Surfacing - Note
Rocks are
weathered and the solvents are transported by way of erosion, wind, water and
other such forceful natural occurrences. They migrate until eventually forming
clay. Meanwhile the mind saunters owing to similar occurrences and navigates to
the harbor. Having advanced, the clay and the mind are now a subject of
inquisition.
“Beauty is
truth, truth beauty”- that is all
Ye know on earth, and all ye need to know.
-Ode on a Grecian
Urn, John Keats.
These lines
pertain to a “foster-child of silence and slow time”, the urn that Keats had
once romantically defined.

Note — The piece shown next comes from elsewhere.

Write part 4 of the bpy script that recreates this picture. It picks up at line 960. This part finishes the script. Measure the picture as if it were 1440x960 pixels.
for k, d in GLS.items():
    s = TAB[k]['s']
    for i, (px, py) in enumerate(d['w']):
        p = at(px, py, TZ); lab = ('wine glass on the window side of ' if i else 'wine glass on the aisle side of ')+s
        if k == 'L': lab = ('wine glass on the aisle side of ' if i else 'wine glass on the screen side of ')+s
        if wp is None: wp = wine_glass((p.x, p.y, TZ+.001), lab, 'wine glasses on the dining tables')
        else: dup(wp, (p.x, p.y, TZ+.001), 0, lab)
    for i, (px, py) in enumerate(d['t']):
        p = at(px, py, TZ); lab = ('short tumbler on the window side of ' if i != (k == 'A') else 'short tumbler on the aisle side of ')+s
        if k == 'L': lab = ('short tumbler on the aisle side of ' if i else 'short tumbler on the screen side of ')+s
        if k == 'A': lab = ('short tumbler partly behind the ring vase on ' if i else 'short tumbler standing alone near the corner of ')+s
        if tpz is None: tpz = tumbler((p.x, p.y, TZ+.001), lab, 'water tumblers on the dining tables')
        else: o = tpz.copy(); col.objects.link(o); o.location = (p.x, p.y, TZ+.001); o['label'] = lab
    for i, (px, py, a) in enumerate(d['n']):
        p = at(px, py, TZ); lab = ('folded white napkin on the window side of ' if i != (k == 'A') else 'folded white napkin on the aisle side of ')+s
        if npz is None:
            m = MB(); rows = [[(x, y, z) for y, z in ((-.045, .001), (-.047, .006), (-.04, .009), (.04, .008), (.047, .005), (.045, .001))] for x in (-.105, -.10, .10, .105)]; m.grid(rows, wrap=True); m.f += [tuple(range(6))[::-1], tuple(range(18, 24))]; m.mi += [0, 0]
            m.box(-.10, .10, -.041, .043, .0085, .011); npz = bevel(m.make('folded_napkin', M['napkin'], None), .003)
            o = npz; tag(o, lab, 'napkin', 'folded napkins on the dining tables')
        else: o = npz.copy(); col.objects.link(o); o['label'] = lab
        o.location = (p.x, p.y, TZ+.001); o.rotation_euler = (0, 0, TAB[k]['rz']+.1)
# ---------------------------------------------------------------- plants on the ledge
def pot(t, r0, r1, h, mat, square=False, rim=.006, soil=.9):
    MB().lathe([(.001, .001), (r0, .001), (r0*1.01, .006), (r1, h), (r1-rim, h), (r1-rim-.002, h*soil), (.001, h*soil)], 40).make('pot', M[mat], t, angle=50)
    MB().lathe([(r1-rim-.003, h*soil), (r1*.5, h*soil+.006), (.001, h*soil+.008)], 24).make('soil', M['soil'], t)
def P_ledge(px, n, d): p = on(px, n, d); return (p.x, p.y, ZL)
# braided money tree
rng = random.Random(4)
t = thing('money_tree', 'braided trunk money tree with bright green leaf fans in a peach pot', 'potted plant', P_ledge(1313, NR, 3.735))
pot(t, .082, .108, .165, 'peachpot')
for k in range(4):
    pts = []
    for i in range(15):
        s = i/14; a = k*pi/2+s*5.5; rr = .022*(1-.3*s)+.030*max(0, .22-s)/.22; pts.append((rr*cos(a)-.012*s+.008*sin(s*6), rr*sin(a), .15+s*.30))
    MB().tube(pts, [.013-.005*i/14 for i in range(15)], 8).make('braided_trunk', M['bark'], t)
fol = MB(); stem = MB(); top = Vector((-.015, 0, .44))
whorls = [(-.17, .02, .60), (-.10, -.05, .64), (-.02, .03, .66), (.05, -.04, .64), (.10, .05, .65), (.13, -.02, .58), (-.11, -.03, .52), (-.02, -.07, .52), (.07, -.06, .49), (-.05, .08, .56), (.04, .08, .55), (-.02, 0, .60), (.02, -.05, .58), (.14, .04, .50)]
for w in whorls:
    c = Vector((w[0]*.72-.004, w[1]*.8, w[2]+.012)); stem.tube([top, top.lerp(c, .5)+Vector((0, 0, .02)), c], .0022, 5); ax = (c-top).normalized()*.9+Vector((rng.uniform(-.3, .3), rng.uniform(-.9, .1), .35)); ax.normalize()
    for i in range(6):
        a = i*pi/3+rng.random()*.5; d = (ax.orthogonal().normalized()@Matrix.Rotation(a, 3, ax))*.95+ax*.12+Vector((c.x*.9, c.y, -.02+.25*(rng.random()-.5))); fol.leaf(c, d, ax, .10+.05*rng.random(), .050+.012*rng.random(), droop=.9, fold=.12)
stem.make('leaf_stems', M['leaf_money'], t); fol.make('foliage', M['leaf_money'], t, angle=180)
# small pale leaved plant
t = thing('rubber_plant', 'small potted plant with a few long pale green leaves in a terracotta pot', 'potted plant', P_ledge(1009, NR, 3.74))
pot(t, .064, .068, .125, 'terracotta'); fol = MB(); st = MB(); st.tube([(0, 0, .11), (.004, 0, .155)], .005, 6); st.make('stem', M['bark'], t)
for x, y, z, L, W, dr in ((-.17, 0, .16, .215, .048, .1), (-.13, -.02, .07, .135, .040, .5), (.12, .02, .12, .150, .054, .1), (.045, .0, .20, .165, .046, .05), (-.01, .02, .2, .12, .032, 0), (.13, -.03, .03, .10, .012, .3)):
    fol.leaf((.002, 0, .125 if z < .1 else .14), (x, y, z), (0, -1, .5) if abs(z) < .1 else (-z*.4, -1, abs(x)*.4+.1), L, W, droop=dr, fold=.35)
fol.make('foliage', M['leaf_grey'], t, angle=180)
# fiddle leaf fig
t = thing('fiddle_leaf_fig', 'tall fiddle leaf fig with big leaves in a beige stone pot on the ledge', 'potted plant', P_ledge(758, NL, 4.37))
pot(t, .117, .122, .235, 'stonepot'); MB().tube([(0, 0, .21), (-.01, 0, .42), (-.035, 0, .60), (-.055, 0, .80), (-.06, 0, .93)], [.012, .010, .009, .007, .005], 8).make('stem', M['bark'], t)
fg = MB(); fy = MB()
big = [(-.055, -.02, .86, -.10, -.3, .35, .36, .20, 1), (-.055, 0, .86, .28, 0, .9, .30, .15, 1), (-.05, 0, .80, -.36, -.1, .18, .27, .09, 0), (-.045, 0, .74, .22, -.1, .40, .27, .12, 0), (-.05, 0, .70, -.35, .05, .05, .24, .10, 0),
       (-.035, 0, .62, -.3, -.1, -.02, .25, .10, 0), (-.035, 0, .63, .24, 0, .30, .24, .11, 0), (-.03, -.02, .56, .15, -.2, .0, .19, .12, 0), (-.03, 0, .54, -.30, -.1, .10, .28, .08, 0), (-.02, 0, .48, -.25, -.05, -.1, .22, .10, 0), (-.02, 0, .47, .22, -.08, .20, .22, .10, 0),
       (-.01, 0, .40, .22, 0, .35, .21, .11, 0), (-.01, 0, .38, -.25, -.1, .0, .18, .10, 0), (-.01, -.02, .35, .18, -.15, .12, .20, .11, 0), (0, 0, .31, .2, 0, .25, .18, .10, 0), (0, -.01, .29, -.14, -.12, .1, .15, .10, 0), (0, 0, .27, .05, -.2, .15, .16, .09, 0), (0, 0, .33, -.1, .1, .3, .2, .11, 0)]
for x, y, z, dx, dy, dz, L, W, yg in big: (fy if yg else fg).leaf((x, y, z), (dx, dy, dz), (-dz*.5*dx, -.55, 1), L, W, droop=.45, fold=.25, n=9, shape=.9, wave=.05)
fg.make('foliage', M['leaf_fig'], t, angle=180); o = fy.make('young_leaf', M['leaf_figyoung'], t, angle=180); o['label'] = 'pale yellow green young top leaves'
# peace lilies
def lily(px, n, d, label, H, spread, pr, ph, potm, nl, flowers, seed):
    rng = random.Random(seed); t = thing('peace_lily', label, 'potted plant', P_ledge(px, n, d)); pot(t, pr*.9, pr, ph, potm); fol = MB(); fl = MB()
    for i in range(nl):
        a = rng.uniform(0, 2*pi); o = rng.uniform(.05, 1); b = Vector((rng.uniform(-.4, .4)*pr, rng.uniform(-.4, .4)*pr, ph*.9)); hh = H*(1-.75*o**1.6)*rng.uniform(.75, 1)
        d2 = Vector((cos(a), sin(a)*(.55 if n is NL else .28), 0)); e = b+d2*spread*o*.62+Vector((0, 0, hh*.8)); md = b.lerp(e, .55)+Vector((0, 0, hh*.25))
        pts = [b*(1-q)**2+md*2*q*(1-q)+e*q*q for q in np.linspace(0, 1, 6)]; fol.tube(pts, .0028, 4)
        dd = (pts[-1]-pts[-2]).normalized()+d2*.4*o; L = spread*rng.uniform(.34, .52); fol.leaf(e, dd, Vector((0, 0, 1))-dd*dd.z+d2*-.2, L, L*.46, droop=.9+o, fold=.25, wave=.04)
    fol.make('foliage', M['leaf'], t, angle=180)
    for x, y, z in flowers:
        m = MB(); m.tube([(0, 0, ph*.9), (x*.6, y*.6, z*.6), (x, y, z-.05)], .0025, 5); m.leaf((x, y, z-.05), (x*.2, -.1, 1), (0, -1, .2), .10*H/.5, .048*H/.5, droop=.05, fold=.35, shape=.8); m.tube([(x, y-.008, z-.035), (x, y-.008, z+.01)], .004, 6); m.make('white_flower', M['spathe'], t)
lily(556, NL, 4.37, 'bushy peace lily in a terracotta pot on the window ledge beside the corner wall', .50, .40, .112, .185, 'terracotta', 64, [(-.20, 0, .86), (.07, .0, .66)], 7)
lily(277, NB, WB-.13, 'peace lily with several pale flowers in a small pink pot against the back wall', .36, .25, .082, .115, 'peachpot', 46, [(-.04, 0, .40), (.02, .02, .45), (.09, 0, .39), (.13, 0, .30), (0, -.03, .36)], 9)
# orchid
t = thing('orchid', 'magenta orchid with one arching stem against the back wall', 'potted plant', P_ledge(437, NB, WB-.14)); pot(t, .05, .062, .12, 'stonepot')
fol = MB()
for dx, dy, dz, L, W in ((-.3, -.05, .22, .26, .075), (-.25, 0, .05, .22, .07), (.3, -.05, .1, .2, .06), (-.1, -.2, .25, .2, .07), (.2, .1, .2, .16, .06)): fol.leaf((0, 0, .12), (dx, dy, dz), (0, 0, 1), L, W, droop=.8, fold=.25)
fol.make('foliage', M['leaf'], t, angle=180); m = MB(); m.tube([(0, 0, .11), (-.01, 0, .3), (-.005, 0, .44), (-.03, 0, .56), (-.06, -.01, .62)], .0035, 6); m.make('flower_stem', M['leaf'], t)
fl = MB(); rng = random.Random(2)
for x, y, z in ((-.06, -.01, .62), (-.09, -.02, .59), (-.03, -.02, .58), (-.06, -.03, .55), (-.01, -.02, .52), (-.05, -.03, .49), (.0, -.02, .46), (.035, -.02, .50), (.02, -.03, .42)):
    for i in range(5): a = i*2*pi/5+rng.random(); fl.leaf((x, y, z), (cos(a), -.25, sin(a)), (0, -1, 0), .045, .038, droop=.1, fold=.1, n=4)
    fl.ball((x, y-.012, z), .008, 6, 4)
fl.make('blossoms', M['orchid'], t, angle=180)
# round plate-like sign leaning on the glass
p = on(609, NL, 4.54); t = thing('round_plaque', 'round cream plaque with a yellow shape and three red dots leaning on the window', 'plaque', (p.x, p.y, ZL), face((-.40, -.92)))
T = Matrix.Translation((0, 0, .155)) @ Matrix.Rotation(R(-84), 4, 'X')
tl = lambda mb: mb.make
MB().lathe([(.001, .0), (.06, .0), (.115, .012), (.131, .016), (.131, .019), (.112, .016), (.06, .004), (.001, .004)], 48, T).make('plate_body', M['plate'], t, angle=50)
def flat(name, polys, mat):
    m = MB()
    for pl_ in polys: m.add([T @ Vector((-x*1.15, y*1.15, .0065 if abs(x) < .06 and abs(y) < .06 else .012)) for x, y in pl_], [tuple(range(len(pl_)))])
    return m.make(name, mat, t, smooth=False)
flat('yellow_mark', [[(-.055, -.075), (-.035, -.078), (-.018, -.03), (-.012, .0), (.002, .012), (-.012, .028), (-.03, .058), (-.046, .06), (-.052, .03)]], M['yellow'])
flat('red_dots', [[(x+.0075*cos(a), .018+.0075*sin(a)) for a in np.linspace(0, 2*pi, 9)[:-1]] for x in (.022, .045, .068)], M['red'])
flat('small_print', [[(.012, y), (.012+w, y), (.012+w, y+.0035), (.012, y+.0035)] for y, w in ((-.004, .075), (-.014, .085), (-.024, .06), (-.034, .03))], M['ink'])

Although seemingly esoteric, the beauty, the truth,
the silent tale, and the dormant ageing beneath a creation of clay are
comprehensible by each at some realm.
The plasticity of clay while moist, the firmness when dry and the permanency after enduring a firing in a kiln, this simple beauty of malleability of clay is what puts forth moldable minds.
A mind thus
perceives the grace by which clay takes form within inquisitive hands and edges
further in search of a recondite contentment, decomposes into fragments of
rocks and reaches out for greater understanding, shapes itself endlessly and
thus ascends to an ethereal environment. Having taken off on an eternal voyage,
the mind thus surfaces as that of a creator.